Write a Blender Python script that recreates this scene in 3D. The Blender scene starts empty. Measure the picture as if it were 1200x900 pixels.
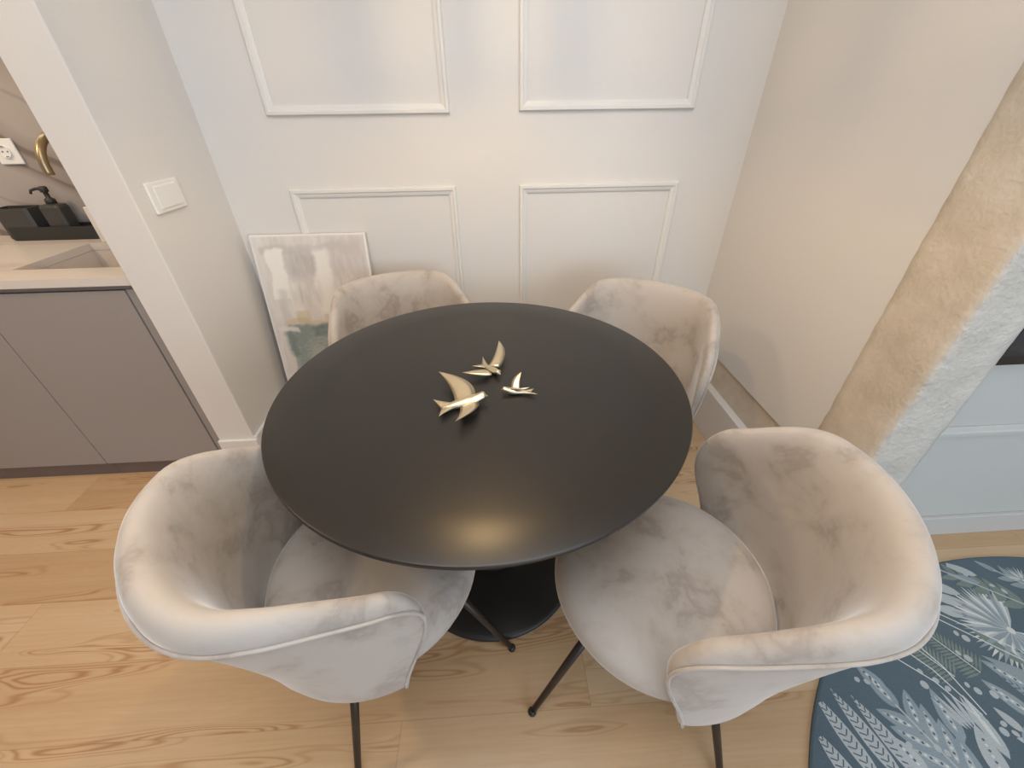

────────

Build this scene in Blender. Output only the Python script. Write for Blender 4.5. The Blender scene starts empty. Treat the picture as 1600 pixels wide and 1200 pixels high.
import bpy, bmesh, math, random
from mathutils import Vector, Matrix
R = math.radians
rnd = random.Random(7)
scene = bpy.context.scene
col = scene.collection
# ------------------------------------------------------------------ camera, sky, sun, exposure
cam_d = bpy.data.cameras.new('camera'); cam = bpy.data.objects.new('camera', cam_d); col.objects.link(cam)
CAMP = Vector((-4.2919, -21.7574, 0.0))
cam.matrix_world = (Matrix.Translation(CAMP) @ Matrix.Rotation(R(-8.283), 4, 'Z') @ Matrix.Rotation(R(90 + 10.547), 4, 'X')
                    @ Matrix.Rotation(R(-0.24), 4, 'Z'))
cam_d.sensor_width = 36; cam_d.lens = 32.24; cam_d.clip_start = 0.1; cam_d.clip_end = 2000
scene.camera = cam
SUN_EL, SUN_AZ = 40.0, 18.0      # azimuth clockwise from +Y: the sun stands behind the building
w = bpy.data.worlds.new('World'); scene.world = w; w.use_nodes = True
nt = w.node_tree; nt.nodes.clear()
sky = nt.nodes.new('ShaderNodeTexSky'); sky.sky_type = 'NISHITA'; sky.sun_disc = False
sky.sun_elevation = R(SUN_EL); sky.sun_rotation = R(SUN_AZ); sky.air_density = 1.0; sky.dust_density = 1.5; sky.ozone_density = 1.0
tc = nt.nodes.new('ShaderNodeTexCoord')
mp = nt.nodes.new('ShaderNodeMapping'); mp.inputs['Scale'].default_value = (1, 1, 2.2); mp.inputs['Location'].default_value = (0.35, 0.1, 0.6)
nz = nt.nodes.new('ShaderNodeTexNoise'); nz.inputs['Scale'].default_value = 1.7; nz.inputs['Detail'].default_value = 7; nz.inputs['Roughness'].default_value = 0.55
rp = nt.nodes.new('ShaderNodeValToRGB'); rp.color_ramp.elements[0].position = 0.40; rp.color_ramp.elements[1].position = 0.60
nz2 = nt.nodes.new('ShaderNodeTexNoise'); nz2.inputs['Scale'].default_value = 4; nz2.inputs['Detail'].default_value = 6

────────

## Job
Above are some lines. Repeat exactly, and only, those from the line that has "Build this scene" through the line that has "nz2 = nt.nodes.new('ShaderNodeTexNoise');".

## Answer to this task
Build this scene in Blender. Output only the Python script. Write for Blender 4.5. The Blender scene starts empty. Treat the picture as 1600 pixels wide and 1200 pixels high.
import bpy, bmesh, math, random
from mathutils import Vector, Matrix
R = math.radians
rnd = random.Random(7)
scene = bpy.context.scene
col = scene.collection
# ------------------------------------------------------------------ camera, sky, sun, exposure
cam_d = bpy.data.cameras.new('camera'); cam = bpy.data.objects.new('camera', cam_d); col.objects.link(cam)
CAMP = Vector((-4.2919, -21.7574, 0.0))
cam.matrix_world = (Matrix.Translation(CAMP) @ Matrix.Rotation(R(-8.283), 4, 'Z') @ Matrix.Rotation(R(90 + 10.547), 4, 'X')
                    @ Matrix.Rotation(R(-0.24), 4, 'Z'))
cam_d.sensor_width = 36; cam_d.lens = 32.24; cam_d.clip_start = 0.1; cam_d.clip_end = 2000
scene.camera = cam
SUN_EL, SUN_AZ = 40.0, 18.0      # azimuth clockwise from +Y: the sun stands behind the building
w = bpy.data.worlds.new('World'); scene.world = w; w.use_nodes = True
nt = w.node_tree; nt.nodes.clear()
sky = nt.nodes.new('ShaderNodeTexSky'); sky.sky_type = 'NISHITA'; sky.sun_disc = False
sky.sun_elevation = R(SUN_EL); sky.sun_rotation = R(SUN_AZ); sky.air_density = 1.0; sky.dust_density = 1.5; sky.ozone_density = 1.0
tc = nt.nodes.new('ShaderNodeTexCoord')
mp = nt.nodes.new('ShaderNodeMapping'); mp.inputs['Scale'].default_value = (1, 1, 2.2); mp.inputs['Location'].default_value = (0.35, 0.1, 0.6)
nz = nt.nodes.new('ShaderNodeTexNoise'); nz.inputs['Scale'].default_value = 1.7; nz.inputs['Detail'].default_value = 7; nz.inputs['Roughness'].default_value = 0.55
rp = nt.nodes.new('ShaderNodeValToRGB'); rp.color_ramp.elements[0].position = 0.40; rp.color_ramp.elements[1].position = 0.60
nz2 = nt.nodes.new('ShaderNodeTexNoise'); nz2.inputs['Scale'].default_value = 4; nz2.inputs['Detail'].default_value = 6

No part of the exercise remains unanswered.